A great deal is known about how to reduce childhood obesity. There are best practices related to physical activity, the consumption of healthy food, breast feeding and non-motorized transportation, etc. But to really move the dial, experts agree, the one best practice is to create and implement a comprehensive state plan that integrates work in all of these sectors and more. Fortunately, Michigan has a state plan called the Michigan Healthy Eating and Physical Activity Strategic Plan: 2010-2020. To learn more about it click here  and here. In short, the Michigan Department of Community Health with support from the CDC established the Michigan Nutrition, Physical Activity and Obesity Program (MNPAO) to write the state plan.  MNPAO, in turn, reached out to others and convened the Healthy Weight Partnership to implement the state plan with funding through Building Healthy Communities grants.  Of course when the State’s economic fortunes went south, so did support for Building Healthy Communities.  But the plan is still a good one.
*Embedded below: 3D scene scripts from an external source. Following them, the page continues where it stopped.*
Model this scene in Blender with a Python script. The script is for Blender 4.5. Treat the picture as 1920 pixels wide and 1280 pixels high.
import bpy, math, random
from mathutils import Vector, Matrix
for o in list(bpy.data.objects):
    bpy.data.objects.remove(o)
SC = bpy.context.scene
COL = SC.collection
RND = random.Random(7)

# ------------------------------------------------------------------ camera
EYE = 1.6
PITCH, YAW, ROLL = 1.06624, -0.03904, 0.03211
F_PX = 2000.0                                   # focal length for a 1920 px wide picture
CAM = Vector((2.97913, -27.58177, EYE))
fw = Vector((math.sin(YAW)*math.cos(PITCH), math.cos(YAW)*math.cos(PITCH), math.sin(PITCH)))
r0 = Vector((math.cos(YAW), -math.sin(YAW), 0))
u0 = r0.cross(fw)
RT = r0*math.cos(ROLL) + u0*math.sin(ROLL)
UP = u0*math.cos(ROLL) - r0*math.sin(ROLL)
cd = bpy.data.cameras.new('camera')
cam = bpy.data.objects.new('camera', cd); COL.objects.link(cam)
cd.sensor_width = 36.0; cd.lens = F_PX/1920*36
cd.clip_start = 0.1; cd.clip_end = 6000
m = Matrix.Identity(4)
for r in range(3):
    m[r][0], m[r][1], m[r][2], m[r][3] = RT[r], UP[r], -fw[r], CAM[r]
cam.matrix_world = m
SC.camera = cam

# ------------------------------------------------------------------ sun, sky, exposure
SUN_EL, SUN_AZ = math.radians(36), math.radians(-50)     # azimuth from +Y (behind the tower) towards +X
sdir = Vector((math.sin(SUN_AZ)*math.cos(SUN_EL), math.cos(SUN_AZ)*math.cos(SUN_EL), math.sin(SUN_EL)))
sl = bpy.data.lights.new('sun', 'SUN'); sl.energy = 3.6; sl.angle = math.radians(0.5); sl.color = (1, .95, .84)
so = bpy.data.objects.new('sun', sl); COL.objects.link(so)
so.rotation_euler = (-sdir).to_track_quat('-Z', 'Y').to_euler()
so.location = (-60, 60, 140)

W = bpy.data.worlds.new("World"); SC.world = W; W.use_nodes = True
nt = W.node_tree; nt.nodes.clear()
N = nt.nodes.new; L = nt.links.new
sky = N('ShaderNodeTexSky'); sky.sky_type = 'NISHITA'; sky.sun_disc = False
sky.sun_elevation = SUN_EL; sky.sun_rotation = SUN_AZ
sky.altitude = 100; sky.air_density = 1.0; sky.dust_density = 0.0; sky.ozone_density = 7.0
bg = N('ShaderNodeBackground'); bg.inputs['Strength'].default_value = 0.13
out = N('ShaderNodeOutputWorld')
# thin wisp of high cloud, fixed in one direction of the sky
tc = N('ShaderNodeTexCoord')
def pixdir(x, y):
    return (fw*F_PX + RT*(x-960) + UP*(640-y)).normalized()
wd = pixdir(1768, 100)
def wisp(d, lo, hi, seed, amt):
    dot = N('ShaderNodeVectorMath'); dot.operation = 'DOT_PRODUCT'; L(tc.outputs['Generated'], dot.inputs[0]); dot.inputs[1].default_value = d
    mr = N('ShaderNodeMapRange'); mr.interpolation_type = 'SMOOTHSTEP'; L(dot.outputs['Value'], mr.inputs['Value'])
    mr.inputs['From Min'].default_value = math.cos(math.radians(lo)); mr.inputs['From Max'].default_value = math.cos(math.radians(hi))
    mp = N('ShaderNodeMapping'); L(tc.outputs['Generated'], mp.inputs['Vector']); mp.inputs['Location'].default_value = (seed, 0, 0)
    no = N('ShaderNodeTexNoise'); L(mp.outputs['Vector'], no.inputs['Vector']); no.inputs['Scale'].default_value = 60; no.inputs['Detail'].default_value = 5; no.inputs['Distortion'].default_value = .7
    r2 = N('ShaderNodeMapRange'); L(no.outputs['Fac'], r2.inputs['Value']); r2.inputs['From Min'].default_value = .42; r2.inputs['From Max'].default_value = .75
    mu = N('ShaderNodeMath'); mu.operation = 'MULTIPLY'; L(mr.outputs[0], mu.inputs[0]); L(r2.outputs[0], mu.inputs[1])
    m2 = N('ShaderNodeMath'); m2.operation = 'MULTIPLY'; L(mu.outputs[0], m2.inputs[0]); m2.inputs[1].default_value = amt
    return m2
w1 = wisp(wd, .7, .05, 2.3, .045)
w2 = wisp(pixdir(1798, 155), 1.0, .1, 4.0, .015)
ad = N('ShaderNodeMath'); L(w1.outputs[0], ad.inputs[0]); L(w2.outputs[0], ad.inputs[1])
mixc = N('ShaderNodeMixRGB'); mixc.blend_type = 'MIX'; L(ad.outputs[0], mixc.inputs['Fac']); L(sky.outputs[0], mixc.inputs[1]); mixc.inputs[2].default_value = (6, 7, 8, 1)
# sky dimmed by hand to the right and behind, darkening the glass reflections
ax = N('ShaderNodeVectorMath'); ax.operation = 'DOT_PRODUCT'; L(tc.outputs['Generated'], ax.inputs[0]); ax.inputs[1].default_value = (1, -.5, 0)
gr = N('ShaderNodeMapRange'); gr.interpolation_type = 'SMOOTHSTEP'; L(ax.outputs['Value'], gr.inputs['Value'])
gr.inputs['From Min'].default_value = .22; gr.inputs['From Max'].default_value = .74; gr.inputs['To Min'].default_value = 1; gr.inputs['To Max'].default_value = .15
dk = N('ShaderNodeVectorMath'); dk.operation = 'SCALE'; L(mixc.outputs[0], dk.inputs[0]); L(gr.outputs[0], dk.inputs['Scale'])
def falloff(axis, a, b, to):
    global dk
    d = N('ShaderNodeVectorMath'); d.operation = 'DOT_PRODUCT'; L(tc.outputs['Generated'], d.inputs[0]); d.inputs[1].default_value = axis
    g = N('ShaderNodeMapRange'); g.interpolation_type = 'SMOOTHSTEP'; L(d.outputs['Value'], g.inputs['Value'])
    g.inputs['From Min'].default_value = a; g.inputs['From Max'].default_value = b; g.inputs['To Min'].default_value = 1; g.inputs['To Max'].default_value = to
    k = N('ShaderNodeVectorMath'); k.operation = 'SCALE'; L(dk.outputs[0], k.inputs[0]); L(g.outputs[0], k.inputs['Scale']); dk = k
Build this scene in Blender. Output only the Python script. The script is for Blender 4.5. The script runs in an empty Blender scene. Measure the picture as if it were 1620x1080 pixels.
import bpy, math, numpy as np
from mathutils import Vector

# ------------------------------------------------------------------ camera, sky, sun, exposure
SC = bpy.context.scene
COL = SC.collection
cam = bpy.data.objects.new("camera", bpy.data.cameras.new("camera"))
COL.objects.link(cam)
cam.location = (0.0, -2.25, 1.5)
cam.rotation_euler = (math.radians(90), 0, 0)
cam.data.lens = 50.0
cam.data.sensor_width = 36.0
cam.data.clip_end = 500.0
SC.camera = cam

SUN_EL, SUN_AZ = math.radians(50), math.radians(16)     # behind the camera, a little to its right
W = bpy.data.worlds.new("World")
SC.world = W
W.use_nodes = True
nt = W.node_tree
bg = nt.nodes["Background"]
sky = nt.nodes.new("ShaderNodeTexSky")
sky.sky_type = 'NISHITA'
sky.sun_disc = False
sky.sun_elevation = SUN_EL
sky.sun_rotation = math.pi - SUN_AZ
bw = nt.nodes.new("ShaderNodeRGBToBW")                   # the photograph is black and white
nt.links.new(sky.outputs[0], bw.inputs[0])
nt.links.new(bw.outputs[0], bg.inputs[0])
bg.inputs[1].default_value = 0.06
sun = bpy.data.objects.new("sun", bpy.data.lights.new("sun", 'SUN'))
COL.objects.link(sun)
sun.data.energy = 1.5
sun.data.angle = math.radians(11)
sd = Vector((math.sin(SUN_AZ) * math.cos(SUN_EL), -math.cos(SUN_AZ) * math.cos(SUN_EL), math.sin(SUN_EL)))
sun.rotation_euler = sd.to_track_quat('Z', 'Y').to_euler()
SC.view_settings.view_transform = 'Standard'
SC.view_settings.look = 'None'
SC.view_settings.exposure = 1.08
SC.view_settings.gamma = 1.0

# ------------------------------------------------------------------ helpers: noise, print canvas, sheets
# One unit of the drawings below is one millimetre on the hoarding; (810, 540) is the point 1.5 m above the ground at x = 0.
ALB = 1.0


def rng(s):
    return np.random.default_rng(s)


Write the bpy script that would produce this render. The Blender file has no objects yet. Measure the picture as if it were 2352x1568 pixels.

So there it sits, a plan rife with best practices, championed by a who’s who of prevention experts in all sectors of health and health care.  We don’t need to scratch our heads wondering what to do, we just need to pick up the plan and run with it.

Can local public health play a role in MHEF-funded efforts to fight childhood obesity? First, let’s give credit to local public health for what it is already doing by providing WIC services, including nutrition education and breast feeding promotion, to half the young families in this state.  In recent years, WIC has focused on integrating comprehensive health education aimed at obesity reduction into its program, and the USDA says this seems to have had a positive effect on childhood obesity levels.

But as I just mentioned, really making progress against childhood obesity over the long term must involve implementation of a comprehensive plan involving the entire community of prevention providers. And this is where local public health can really shine.  Local public health helped to create Michigan’s state plan and implemented important pieces of it while Building Healthy Communities was funded. But more importantly, local public health has a special relationship with the rest of the prevention community that gives it a unique role.

Local public health doesn't need to provide the lion’s share of preventive services in the communities it serves.  Indeed, its proper role is to understand and support the entire fabric of preventive services, to make sure gaps in services are identified and assure the gaps are filled.  This concept is elaborated in the model called the Ten Essential Public Health Services.  There is a name for this process of convening the community to enhance preventive services and that is Community Health Assessment and Improvement (CHAI). The State of Michigan has engaged in this process and so have many, although not all, local health departments. Here is an example of a local CHAI from the Capitol Area.  And by the way, this is exactly the kind of work the SIM imagines will be done in the Community Health Improvement Regions.

Bringing all this together, then, local public health ought to advocate to MHEF that the best way to address childhood obesity in Michigan is to implement the state plan in conjunction with the SIM.  We ought to advocate that all the members of the Healthy Weight Partnership should be supported to play their part in the plan, while putting ourselves forward as the natural conveners and evaluators of local efforts.  To get ready for a conversation with MHEF, we need to identify what it will take to do a good job of convening and evaluation and that is what we should ask for.

We also need to talk frankly with MHEF about two threats to the success of this effort. One threat is the concept of innovation embedded in MHEF’s definition of what it wants to fund.  The CDC does not say we need a new round of innovation.  Millions have already been spent to identify best practices that can be shown to be effective.  The CDC says that what we need to do is comprehensively implement these best practices via state plans.  The worst thing we could do is to turn our attention away from what we know works and start over again in the dark.

The second threat is episodic funding.  MHEF grants are anticipated to sunset after three years.  But we already tried tackling childhood obesity through a series of short term innovation grants under Building Healthy Communities! We know this won’t create long term change.

Here I am not arguing that we should turn MHEF into a permanent funder of public health prevention—that is the role of the State, and the State’s plan for long term funding of prevention is the SIM.  But this thinking does help to clarify where MHEF funding should be targeted, and that is on answering the question “How can local communities leverage the State Innovation Model to develop more sustainable funding for local prevention efforts?”

MHEF grants for reducing childhood obesity—which must be short term and aimed at innovation—should focus on identifying how the work of local teams of Healthy Weight Partnership members can be integrated into the Community Health Improvement Regions (CHIRs) envisioned in the SIM. The SIM explicitly says that, in the future, these CHIRs should be the locus of sustainable preventive services in Michigan communities.  They will be sustainable because state and other funds will flow to them, but also because payment reform will mean payors will reimburse prevention providers for activities with a proven return on investment. This last piece is critical. To make long term change we must not waste time implementing one-off projects.  MHEF and local public health ought to work together to ensure that CHIRs focus on nurturing sustainable childhood obesity reduction efforts, and to accomplish this, these efforts must generate real, measurable ROI that is visible to providers and payors. The state plan tells us who and what will accomplish this. Local public health should be spreading the word.